┌──

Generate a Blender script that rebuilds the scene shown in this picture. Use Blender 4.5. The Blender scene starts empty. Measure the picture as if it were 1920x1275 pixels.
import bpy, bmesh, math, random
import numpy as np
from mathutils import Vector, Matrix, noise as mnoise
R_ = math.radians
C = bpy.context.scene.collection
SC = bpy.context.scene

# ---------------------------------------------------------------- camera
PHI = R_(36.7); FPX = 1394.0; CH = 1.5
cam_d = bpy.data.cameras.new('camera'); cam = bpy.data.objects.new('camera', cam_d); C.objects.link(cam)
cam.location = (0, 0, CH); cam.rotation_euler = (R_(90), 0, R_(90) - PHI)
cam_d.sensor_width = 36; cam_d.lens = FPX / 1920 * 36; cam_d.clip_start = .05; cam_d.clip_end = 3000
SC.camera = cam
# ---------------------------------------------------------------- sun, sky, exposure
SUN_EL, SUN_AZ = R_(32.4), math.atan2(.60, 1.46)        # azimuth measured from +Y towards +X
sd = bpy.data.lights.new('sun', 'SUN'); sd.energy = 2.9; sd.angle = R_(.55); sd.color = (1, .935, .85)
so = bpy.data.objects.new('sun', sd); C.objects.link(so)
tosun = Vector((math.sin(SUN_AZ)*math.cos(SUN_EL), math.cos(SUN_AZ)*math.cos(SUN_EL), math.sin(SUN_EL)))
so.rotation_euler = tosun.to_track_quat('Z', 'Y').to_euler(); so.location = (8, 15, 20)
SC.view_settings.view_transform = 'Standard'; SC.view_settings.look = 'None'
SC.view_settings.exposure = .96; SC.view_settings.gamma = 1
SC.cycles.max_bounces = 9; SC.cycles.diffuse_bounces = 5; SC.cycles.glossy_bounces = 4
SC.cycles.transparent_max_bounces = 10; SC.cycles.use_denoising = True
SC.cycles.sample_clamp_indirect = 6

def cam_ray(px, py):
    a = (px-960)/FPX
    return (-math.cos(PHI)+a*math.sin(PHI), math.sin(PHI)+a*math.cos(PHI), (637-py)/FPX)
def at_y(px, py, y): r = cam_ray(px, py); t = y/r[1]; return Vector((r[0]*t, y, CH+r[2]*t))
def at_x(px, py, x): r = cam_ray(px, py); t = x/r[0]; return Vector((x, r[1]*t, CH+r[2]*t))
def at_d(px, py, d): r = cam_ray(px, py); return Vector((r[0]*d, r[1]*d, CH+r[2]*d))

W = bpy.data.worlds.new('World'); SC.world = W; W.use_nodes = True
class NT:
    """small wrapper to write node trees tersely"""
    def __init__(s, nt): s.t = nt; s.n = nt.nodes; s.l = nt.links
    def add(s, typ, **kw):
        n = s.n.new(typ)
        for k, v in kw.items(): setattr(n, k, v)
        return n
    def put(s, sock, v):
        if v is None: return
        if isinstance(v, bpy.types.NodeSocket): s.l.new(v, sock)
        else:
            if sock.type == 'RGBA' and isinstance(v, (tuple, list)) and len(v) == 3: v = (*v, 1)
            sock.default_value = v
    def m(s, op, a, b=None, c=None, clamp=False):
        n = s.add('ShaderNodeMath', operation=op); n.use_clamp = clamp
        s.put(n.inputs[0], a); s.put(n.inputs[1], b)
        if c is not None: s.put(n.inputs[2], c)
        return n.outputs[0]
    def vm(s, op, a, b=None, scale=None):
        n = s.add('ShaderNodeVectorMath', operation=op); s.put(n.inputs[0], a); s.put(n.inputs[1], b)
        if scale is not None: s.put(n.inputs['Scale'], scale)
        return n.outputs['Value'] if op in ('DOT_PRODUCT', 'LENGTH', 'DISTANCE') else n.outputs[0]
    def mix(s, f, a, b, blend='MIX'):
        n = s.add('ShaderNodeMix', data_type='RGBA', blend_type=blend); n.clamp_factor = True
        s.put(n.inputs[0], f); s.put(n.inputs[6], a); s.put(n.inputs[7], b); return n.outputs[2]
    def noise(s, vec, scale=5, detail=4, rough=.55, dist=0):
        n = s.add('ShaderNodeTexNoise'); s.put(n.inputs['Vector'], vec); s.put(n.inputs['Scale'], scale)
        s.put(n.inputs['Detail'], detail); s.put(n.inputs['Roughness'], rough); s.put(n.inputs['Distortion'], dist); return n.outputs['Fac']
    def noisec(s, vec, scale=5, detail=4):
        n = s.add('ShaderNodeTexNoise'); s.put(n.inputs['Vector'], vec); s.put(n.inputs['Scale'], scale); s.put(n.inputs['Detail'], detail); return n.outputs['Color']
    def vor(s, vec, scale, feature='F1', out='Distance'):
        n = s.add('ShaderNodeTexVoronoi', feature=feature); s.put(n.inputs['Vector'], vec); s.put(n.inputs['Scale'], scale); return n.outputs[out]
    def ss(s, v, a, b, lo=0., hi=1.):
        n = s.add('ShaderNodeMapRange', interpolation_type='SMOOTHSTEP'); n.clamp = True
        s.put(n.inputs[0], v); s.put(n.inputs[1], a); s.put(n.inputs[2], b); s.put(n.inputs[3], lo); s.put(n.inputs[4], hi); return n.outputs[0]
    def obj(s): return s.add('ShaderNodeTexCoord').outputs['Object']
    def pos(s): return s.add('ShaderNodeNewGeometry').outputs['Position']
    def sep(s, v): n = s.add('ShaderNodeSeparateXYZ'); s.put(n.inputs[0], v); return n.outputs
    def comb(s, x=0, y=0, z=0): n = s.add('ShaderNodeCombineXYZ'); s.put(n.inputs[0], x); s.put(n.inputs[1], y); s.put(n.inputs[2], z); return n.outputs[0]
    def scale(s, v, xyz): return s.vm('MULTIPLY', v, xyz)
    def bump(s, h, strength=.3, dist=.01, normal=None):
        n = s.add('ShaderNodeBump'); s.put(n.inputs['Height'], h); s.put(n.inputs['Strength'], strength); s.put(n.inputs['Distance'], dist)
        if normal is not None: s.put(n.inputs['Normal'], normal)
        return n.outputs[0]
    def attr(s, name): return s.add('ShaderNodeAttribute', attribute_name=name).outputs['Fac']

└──
┌──

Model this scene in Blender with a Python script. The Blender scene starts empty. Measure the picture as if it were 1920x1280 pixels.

└──

Reproduce verbatim only the segment of the listing bounded by the line containing "Generate a Blender" and the line containing "SC = bpy.context.scene", with both boundary lines included.

- Exercise answer
Generate a Blender script that rebuilds the scene shown in this picture. Use Blender 4.5. The Blender scene starts empty. Measure the picture as if it were 1920x1275 pixels.
import bpy, bmesh, math, random
import numpy as np
from mathutils import Vector, Matrix, noise as mnoise
R_ = math.radians
C = bpy.context.scene.collection
SC = bpy.context.scene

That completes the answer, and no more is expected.